Exercise task: Reproduce the material below line by line, beginning with its first line and ending with the line that contains "COL = SC.collection"; leave out pictures.

Given data:
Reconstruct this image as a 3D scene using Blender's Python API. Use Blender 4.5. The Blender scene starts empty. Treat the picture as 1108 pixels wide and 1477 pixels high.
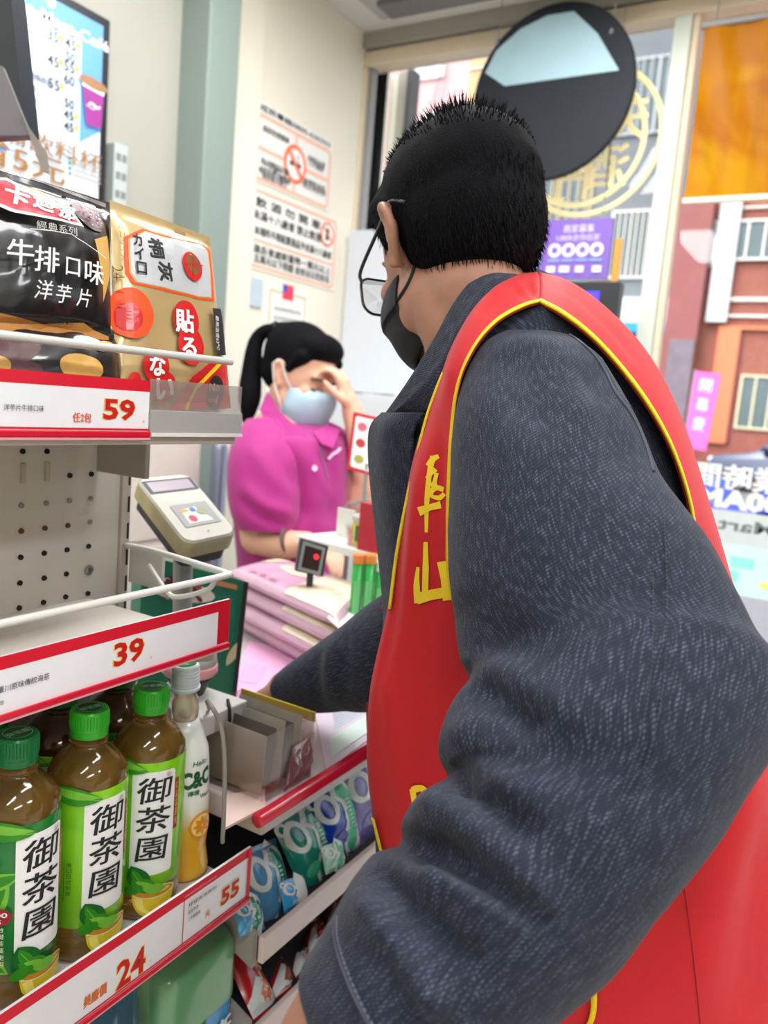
import bpy, bmesh, math, random
import numpy as np
from mathutils import Vector, Matrix, noise as mnoise
from mathutils.geometry import tessellate_polygon

random.seed(7)
SC = bpy.context.scene
COL = SC.collection

# ------------------------------------------------------------------ camera
F = 1150.0
CX, CY = 554.0, 738.5
def nz(v):
    v = np.array(v, float); return v / np.linalg.norm(v)
ZC = -nz([-684, -8242, 1150])
YC = nz([686, 103, 1150]); YC = nz(YC - ZC * YC.dot(ZC))
XC = np.cross(YC, ZC)
if XC[0] < 0: XC = -XC
RM = np.array([XC, YC, ZC])
CAM = np.array([0, 0, 1.43])
cam_d = bpy.data.cameras.new('camera')
cam = bpy.data.objects.new('camera', cam_d); COL.objects.link(cam)
cam_d.sensor_fit = 'VERTICAL'; cam_d.sensor_height = 36.0
cam_d.lens = F / 1477 * 36.0
cam_d.clip_start = 0.02; cam_d.clip_end = 300
mw = Matrix.Identity(4)
for i in range(3):
    mw[i][0] = RM[i][0]; mw[i][1] = RM[i][1]; mw[i][2] = -RM[i][2]; mw[i][3] = CAM[i]
cam.matrix_world = mw
cam_d.dof.use_dof = True
cam_d.dof.focus_distance = 0.66
cam_d.dof.aperture_fstop = 6.3
SC.camera = cam

def ray(px, py): return RM @ np.array([(px - CX) / F, -(py - CY) / F, 1.0])
def at(px, py, d): return CAM + ray(px, py) * d
def onx(px, py, x): r = ray(px, py); return CAM + r * (x / r[0])
def ony(px, py, y): r = ray(px, py); return CAM + r * (y / r[1])
def onz(px, py, z): r = ray(px, py); return CAM + r * ((z - CAM[2]) / r[2])
FWD = RM @ np.array([0, 0, 1.0]); RIGHT = RM @ np.array([1.0, 0, 0]); UP = RM @ np.array([0, 1.0, 0])
def proj(P):
    c = (np.atleast_2d(P) - CAM) @ RM
    return np.stack([CX + F * c[:, 0] / c[:, 2], CY - F * c[:, 1] / c[:, 2]], 1)

# ------------------------------------------------------------------ world, sun, lights, exposure
SC.view_settings.view_transform = 'Standard'
SC.view_settings.look = 'None'
SC.view_settings.gamma = 1.0
SC.view_settings.use_curve_mapping = False
SC.view_settings.exposure = 0.24
w = bpy.data.worlds.new('world'); SC.world = w; w.use_nodes = True
nt = w.node_tree; nt.nodes.clear()
sky = nt.nodes.new('ShaderNodeTexSky'); sky.sky_type = 'NISHITA'
sky.sun_disc = False; sky.sun_elevation = math.radians(50); sky.sun_rotation = math.radians(200)
sky.dust_density = 4.0; sky.ozone_density = 1.0
hs = nt.nodes.new('ShaderNodeHueSaturation'); hs.inputs['Saturation'].default_value = 0.35
bg = nt.nodes.new('ShaderNodeBackground'); bg.inputs['Strength'].default_value = 0.40
ow = nt.nodes.new('ShaderNodeOutputWorld')
nt.links.new(sky.outputs[0], hs.inputs['Color']); nt.links.new(hs.outputs[0], bg.inputs[0]); nt.links.new(bg.outputs[0], ow.inputs[0])

def area_light(name, loc, rot, sx, sy, power, col=(1, 1, 1)):
    d = bpy.data.lights.new(name, 'AREA'); d.shape = 'RECTANGLE'; d.size = sx; d.size_y = sy
    d.energy = power; d.color = col
    o = bpy.data.objects.new(name, d); COL.objects.link(o); o.location = loc; o.rotation_euler = rot
    return o
# the shop's ceiling panels (fixtures are built further down, around each lamp)
CEIL = 2.75
LAMPS = [(-1.15, 1.15), (-1.15, -0.9), (0.35, 0.75), (0.35, -0.9), (1.7, 0.9), (1.7, -0.9), (-.6, 1.72)]  # last one is an extra lamp, added out of view to brighten the wall corner
for i, (lx, ly) in enumerate(LAMPS):
    area_light('ceiling_lamp_light', (lx, ly, CEIL - 0.045), (0, 0, 0), 0.26, 1.1, 13.5, (0.985, 0.99, 1.0))
# daylight from the street through the shop window
sun_d = bpy.data.lights.new('sun', 'SUN'); sun_d.energy = 1.1; sun_d.angle = math.radians(12)
sun = bpy.data.objects.new('sun', sun_d); COL.objects.link(sun); sun.rotation_euler = (math.radians(-20), math.radians(28), 0)

# ------------------------------------------------------------------ materials
def lin(c):
    r = []
    for v in c[:3]:
        v = v / 255.0
        r.append(v / 12.92 if v <= 0.04045 else ((v + 0.055) / 1.055) ** 2.4)
    return tuple(r) + (1.0,)
MATS = {}
def mat(name, col, rough=0.5, metal=0.0, var=0.06, vs=25.0, bump=0.0, bs=150.0, trans=0.0, alpha=1.0,
        emit=0.0, coat=0.0, sheen=0.0, ior=1.45, sss=0.0, spec=0.5):
    if name in MATS: return MATS[name]
    m = bpy.data.materials.new(name); m.use_nodes = True
    nt = m.node_tree; N = nt.nodes; L = nt.links
    b = N['Principled BSDF']; c = lin(col)
    tc = N.new('ShaderNodeTexCoord'); no = N.new('ShaderNodeTexNoise'); no.inputs['Scale'].default_value = vs
    no.inputs['Detail'].default_value = 4
    L.new(tc.outputs['Object'], no.inputs['Vector'])
    mx = N.new('ShaderNodeMix'); mx.data_type = 'RGBA'
    mx.inputs[6].default_value = tuple(v * (1 - var) for v in c[:3]) + (1,)
    mx.inputs[7].default_value = tuple(min(1, v * (1 + var)) for v in c[:3]) + (1,)
    L.new(no.outputs['Fac'], mx.inputs[0]); L.new(mx.outputs[2], b.inputs['Base Color'])
    b.inputs['Roughness'].default_value = rough; b.inputs['Metallic'].default_value = metal
    b.inputs['IOR'].default_value = ior; b.inputs['Alpha'].default_value = alpha
    b.inputs['Transmission Weight'].default_value = trans
    b.inputs['Coat Weight'].default_value = coat; b.inputs['Coat Roughness'].default_value = 0.08
    b.inputs['Sheen Weight'].default_value = sheen; b.inputs['Subsurface Weight'].default_value = sss
    b.inputs['Subsurface Scale'].default_value = 0.01
    b.inputs['Specular IOR Level'].default_value = spec
    if emit:
        L.new(mx.outputs[2], b.inputs['Emission Color']); b.inputs['Emission Strength'].default_value = emit
    if bump:
        n2 = N.new('ShaderNodeTexNoise'); n2.inputs['Scale'].default_value = bs; n2.inputs['Detail'].default_value = 3
        L.new(tc.outputs['Object'], n2.inputs['Vector'])
        bp = N.new('ShaderNodeBump'); bp.inputs['Strength'].default_value = bump; bp.inputs['Distance'].default_value = 0.004
        L.new(n2.outputs['Fac'], bp.inputs['Height']); L.new(bp.outputs['Normal'], b.inputs['Normal'])
    MATS[name] = m
    return m
def thin_glass(name, tint=(250, 252, 252), gloss=0.08, rough=0.02, fres=.35, body=0.0, bodycol=(200, 200, 200)):
    """thin clear sheet: transparent, with mirror-like reflection and an optional milky share"""
    if name in MATS: return MATS[name]
    m = bpy.data.materials.new(name); m.use_nodes = True
    nt = m.node_tree; N = nt.nodes; L = nt.links; N.clear()
    out = N.new('ShaderNodeOutputMaterial'); tr = N.new('ShaderNodeBsdfTransparent'); gl = N.new('ShaderNodeBsdfGlossy')
    lw = N.new('ShaderNodeLayerWeight'); lw.inputs['Blend'].default_value = 0.35
    no = N.new('ShaderNodeTexNoise'); no.inputs['Scale'].default_value = 9
    mp = N.new('ShaderNodeMapRange'); mp.inputs['To Min'].default_value = gloss * 0.6; mp.inputs['To Max'].default_value = gloss * 1.4
    ad = N.new('ShaderNodeMath'); ad.operation = 'MULTIPLY_ADD'; ad.inputs[1].default_value = fres
    L.new(no.outputs['Fac'], mp.inputs['Value']); L.new(lw.outputs['Fresnel'], ad.inputs[0]); L.new(mp.outputs[0], ad.inputs[2])
    tr.inputs['Color'].default_value = lin(tint); gl.inputs['Roughness'].default_value = rough
    ms = N.new('ShaderNodeMixShader'); L.new(ad.outputs[0], ms.inputs[0]); L.new(tr.outputs[0], ms.inputs[1]); L.new(gl.outputs[0], ms.inputs[2])
    last = ms
    if body:
        di = N.new('ShaderNodeBsdfDiffuse'); di.inputs['Color'].default_value = lin(bodycol)
        tl = N.new('ShaderNodeBsdfTranslucent'); tl.inputs['Color'].default_value = lin(bodycol)
        a = N.new('ShaderNodeMixShader'); L.new(di.outputs[0], a.inputs[1]); L.new(tl.outputs[0], a.inputs[2])
        m2 = N.new('ShaderNodeMixShader'); m2.inputs[0].default_value = body
        L.new(ms.outputs[0], m2.inputs[1]); L.new(a.outputs[0], m2.inputs[2]); last = m2
    L.new(last.outputs[0], out.inputs['Surface'])
    MATS[name] = m
    return m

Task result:
Reconstruct this image as a 3D scene using Blender's Python API. Use Blender 4.5. The Blender scene starts empty. Treat the picture as 1108 pixels wide and 1477 pixels high.
import bpy, bmesh, math, random
import numpy as np
from mathutils import Vector, Matrix, noise as mnoise
from mathutils.geometry import tessellate_polygon

random.seed(7)
SC = bpy.context.scene
COL = SC.collection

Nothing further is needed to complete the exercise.